Digo que não sei a resposta, e que, quanto mais estudo raciocínio lógico matemático, mais aprendo português. Se antes, a cada dez questões de interpretação textual da FGV, eu errava onze, hoje eu acerto ao menos uma. Eis aí, de grátis, outro caso de lógica logicamente explícito.
Se cansei de não ver lógica em português, em matemática estou exausto. Se não entendia (e contínuo se entender) por que a gramática normativa e a restritiva condenam expressões como “A gente vamos”, “Ela está meia nervosa”, em matemática, uma de nossas ciências exatas, ocorrem exatamente problemas parecidos, só que mais ou menos graves, envolvendo números e letras.
É o caso da negação de “todo”. Sempre pensei (e ainda penso ou acho) que a negação de “todo” é (ou seria?) “nenhum”. Mas a lógica matemática me prova, por A mais B, que estou errado. Por exemplo, a negação da expressão “Todo palmarino é alagoano”, que sempre pensei que fosse “Nenhum palmarino é alagoano”, está incorreta, conforme a lógica matemática. De acordo com a lógica matemática, que é diferente da minha, a negação de “Todo palmarino é alagoano” é “Pelo menos um palmarino não é alagoano”, logicamente.
O estudo de raciocínio lógico matemático tem-me deixado cem por cento triste, logicamente mais do que os noventa e nove por cento rotineiros. Tem entristecido até meus poucos sonhos, inclusive. Esta madrugada mesmo tive um sonho em que estava no trabalho, carimbando uma centena de cartas, quando ao meu lado um cliente bigodudo se aproximou, acendeu um cigarro e me ofereceu outro. Eu aceitei e dei altas tragadas, inclusive. Mas as tragadas duraram pouco, porque logo acionei os escassos conhecimentos colhidos na lógica matemática, que me garantiram, por A mais B, que eu não fumo nem nunca fumei cigarro algum (Ou seria nenhum?).
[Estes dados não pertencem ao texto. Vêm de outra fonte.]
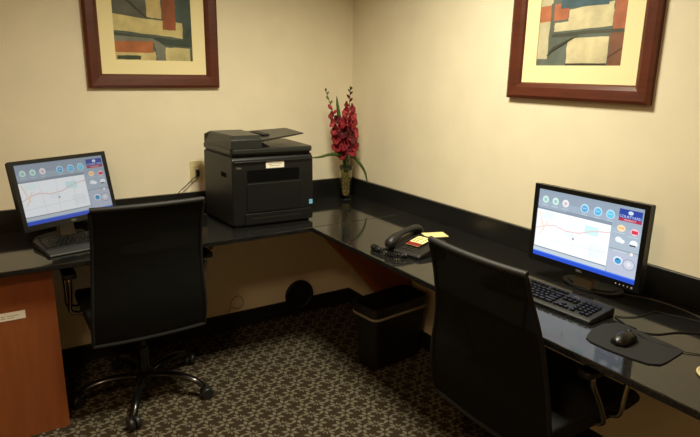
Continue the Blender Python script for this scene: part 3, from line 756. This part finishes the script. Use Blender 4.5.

Enfim e de modo que interrompi o sonho e fui transportado (o raciocínio lógico de gramática permite o uso dessa palavra no contexto) do local de trabalho para uma praia povoada e barulhenta, onde também havia uma viatura da polícia fazendo ronda no local, uma pregação missionária em plena louvação e um boi solto e valente no pasto. Mas aí eu cataloguei esses pormenores e os apresentei à lógica matemática, que, logicamente, fez os cálculos e, em questão de milésimos de segundos, acordei e fui invadido (o raciocínio lógico de gramática permite o uso dessa palavra no contexto) por uma ideia fixa, que me sugeriu abandonar de vez o estudo das lógicas gramatical e matemática e me dedicar à astrologia.
Pois bem, em face de Deus e desses episódios, não vejo futuro no estudo de lógica, tampouco no de gramática. De modo que doravante me dedicarei à astrologia e, quem sabe, contrariando a lógica e a gramática, talvez até sonhe com estrelas. Parece que agora a gente vamos.